If the regulations apply, you need to measure and keep records of your water take. You must:

  • take continuous measurements
  • keep daily records of cubic metres taken (regional councils may give written approval for weekly records)
  • keep records specifying ‘zero’ when no water is taken
  • keep records in an auditable format
  • use a water measuring device or system that is:
    • suited to the qualities of water it is measuring (eg, its sediment content)
    • sealed and tamper-proof
    • installed where water is taken (regional councils may give written approval for installation at an alternative location)
    • accurate to within plus or minus 5 per cent for water taken by a full (pressurised) pipe, or plus or minus 10 per cent for takes by open channels or partially full pipes
    • verified as accurate by a person who is qualified (in your regional council’s opinion).

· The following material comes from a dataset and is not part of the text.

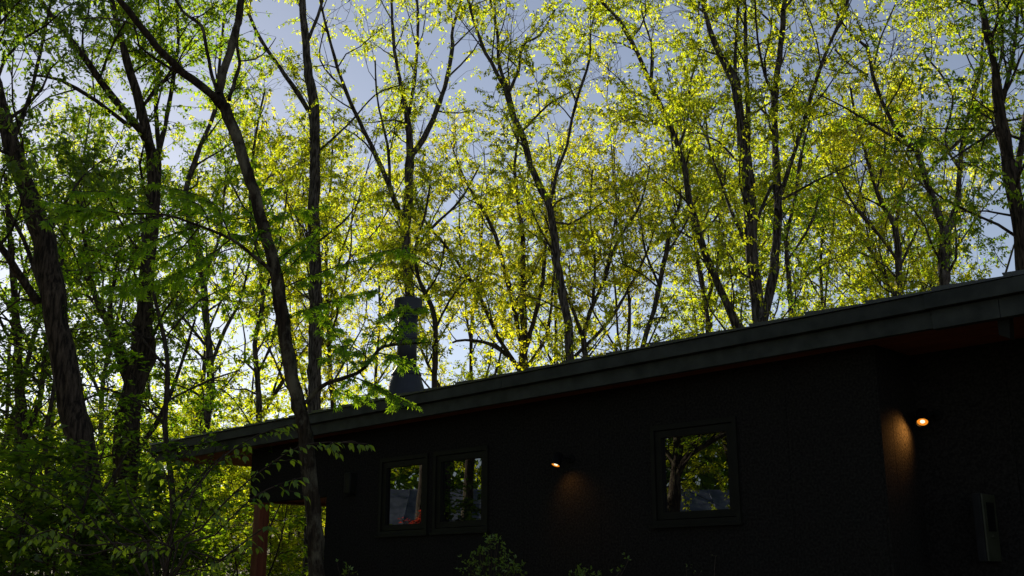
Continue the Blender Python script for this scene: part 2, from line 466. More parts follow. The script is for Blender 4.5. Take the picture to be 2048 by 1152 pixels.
# ------------------------------------------------------------------ fittings on the house
def house_thing(name, label, cat, x, y, z, group=None):
    p = house.location + HX * x + HY * y + Vector((0, 0, z))
    e = empty(name, p, R(-45)); tag(e, label, cat, group)
    return e
def lamp(px, py, yl, label, tilt, pan, power, wallpt):
    x, z = W(px, py, yl - .15)
    e = house_thing('wall_lamp', label, 'wall lamp', x, yl, z, 'lit wall lamps on the cabin')
    MB().lathe([(.038, 0), (.038, .012), (.03, .02)], k=20).build('mounting_plate', 'black_plastic', e)
    o = e.children[-1]; o.rotation_euler = (R(90), 0, 0); o.location = (.05, 0, .05)
    MB().add(*tube_simple([(.05, -.01, .05), (.05, -.09, .055), (.02, -.135, .03)], .009)).build('arm', 'black_plastic', e, smooth_=True)
    hd = MB().lathe([(.030, .10), (.040, .095), (.042, .02), (.046, -.012), (.046, -.02), (.041, -.02), (.038, -.004)], k=28, cap=False).build('lamp_shade', 'black_plastic', e, smooth_=True)
    bp = MB().lathe([(.001, -.006), (.017, -.006)], k=24, cap=False); bp.build('bulb', 'bulb_core', hd)
    MB().lathe([(.017, -.0065), (.0375, -.0055)], k=24, cap=False).build('lens_ring', 'bulb_rim', hd)
    MB().lathe([(.001, .1), (.030, .1)], k=24, cap=False).build('shade_cap', 'black_plastic', hd)
    hd.location = (0, -.15, 0)
    aim = Vector(tilt).normalized()                        # direction the open end points, house axes
    hd.rotation_euler = (-aim).to_track_quat('Z', 'Y').to_euler()
    ld = bpy.data.lights.new('lamp_light', 'SPOT'); ld.energy = power; ld.color = (1, .42, .09)
    ld.spot_size = R(120); ld.spot_blend = 1.0; ld.shadow_soft_size = .03
    lo = bpy.data.objects.new('lamp_light', ld); link(lo, e)
    lo.location = Vector((0, -.15, 0)) + aim * .055
    la = Vector(pan).normalized()
    lo.rotation_euler = (-la).to_track_quat('Z', 'Y').to_euler()
    return e
def tube_simple(pts, r, k=8):
    V, Fq = tube(np.array(pts, float), np.full(len(pts), r), k)
    return [tuple(v) for v in V], [tuple(int(i) for i in f) for f in Fq]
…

Verification is required initially, and then every five years
    • able to provide data in a form suitable for electronic storage.

You must also provide annual records to your regional council. Even if your regional council requires records by a different date or covering a different period (eg, by 31 January for the previous calendar year), you must also provide annual records:

  • each year of your consent
  • covering all water taken from 1 July – 30 June
  • in writing (or electronically if requested by your regional council) within one month after this period.

How the regulations will work

The requirements will come into effect automatically.

This means that:

  • if you already hold a consent that is covered by the regulations, you will not need to go through a consent review process before the regulations will apply to you
  • if you are applying for a consent that would be covered by the regulations, they will apply whether or not they are written into your consent conditions.

Councils can add additional or more stringent requirements

The regulations set bottom-line requirements. This means they:

  • override more lenient requirements on affected consents (from the date the regulations come into effect on that consent)
  • allow regional councils to impose and enforce additional or more stringent requirements (such as telemetering and/or the installation and use of a datalogger).

Councils can require measurement and reporting for other takes

Regional councils are still able to impose measuring or reporting requirements on water takes not covered by the regulations (such as consented takes for less than 5 litres per second, or takes considered to be non-consumptive under the regulations).

What do I do now?

Please read your water take consent conditions to determine your allowed rate of take. You need to know your allowed rate of take to see if you are covered by the regulations and the date by which you must comply.

If the regulations apply, check your consent conditions to see whether your current obligations are more lenient, exactly the same, or more stringent than each of the requirements in the regulations.

If in doubt, contact your regional council – it is responsible for enforcing the regulations.

Having established your compliance obligations, consider what practical steps you may need to take – such as installing a new water measuring device or system, or upgrading your existing equipment. Your regional council can direct you to useful guidance material, including information on selecting a water meter, and the contact details of qualified installers and verifiers.

We recommend you make any necessary changes well in advance of the final date for compliance.